Extracted data entries:
......

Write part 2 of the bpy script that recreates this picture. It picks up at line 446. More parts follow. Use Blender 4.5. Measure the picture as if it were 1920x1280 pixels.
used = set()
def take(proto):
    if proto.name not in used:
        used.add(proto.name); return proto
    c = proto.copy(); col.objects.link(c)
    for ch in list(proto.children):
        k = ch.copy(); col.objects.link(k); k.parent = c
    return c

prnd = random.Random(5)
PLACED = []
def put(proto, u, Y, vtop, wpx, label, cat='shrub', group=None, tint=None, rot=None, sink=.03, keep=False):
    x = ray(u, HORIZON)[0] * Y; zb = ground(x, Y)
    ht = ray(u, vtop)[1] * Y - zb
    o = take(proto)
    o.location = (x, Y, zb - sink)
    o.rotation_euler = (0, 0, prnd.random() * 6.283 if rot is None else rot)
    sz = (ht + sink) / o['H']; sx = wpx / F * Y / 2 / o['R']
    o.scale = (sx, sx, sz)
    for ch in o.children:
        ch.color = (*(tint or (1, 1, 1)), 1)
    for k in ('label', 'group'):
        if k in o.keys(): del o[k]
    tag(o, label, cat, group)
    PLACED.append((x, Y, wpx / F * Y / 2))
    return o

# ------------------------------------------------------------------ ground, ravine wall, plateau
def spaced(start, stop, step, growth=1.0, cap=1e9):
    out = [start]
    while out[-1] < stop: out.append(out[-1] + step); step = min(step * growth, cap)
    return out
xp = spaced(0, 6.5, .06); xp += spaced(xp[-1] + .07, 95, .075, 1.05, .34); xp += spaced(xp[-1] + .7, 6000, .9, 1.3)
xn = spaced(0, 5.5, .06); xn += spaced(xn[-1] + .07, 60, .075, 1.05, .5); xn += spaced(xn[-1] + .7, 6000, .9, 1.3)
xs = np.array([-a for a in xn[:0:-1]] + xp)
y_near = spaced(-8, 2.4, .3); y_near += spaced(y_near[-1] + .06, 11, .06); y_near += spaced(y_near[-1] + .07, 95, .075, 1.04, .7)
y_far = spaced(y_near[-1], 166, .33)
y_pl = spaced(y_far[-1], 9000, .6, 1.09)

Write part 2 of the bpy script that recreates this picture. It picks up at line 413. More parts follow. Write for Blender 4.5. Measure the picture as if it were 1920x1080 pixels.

......

→ **Exercise requirements**
In full and verbatim, repeat the records given above.

→ **Expected output**
Write part 2 of the bpy script that recreates this picture. It picks up at line 446. More parts follow. Use Blender 4.5. Measure the picture as if it were 1920x1280 pixels.
used = set()
def take(proto):
    if proto.name not in used:
        used.add(proto.name); return proto
    c = proto.copy(); col.objects.link(c)
    for ch in list(proto.children):
        k = ch.copy(); col.objects.link(k); k.parent = c
    return c

prnd = random.Random(5)
PLACED = []
def put(proto, u, Y, vtop, wpx, label, cat='shrub', group=None, tint=None, rot=None, sink=.03, keep=False):
    x = ray(u, HORIZON)[0] * Y; zb = ground(x, Y)
    ht = ray(u, vtop)[1] * Y - zb
    o = take(proto)
    o.location = (x, Y, zb - sink)
    o.rotation_euler = (0, 0, prnd.random() * 6.283 if rot is None else rot)
    sz = (ht + sink) / o['H']; sx = wpx / F * Y / 2 / o['R']
    o.scale = (sx, sx, sz)
    for ch in o.children:
        ch.color = (*(tint or (1, 1, 1)), 1)
    for k in ('label', 'group'):
        if k in o.keys(): del o[k]
    tag(o, label, cat, group)
    PLACED.append((x, Y, wpx / F * Y / 2))
    return o

# ------------------------------------------------------------------ ground, ravine wall, plateau
def spaced(start, stop, step, growth=1.0, cap=1e9):
    out = [start]
    while out[-1] < stop: out.append(out[-1] + step); step = min(step * growth, cap)
    return out
xp = spaced(0, 6.5, .06); xp += spaced(xp[-1] + .07, 95, .075, 1.05, .34); xp += spaced(xp[-1] + .7, 6000, .9, 1.3)
xn = spaced(0, 5.5, .06); xn += spaced(xn[-1] + .07, 60, .075, 1.05, .5); xn += spaced(xn[-1] + .7, 6000, .9, 1.3)
xs = np.array([-a for a in xn[:0:-1]] + xp)
y_near = spaced(-8, 2.4, .3); y_near += spaced(y_near[-1] + .06, 11, .06); y_near += spaced(y_near[-1] + .07, 95, .075, 1.04, .7)
y_far = spaced(y_near[-1], 166, .33)
y_pl = spaced(y_far[-1], 9000, .6, 1.09)

Write part 2 of the bpy script that recreates this picture. It picks up at line 413. More parts follow. Write for Blender 4.5. Measure the picture as if it were 1920x1080 pixels.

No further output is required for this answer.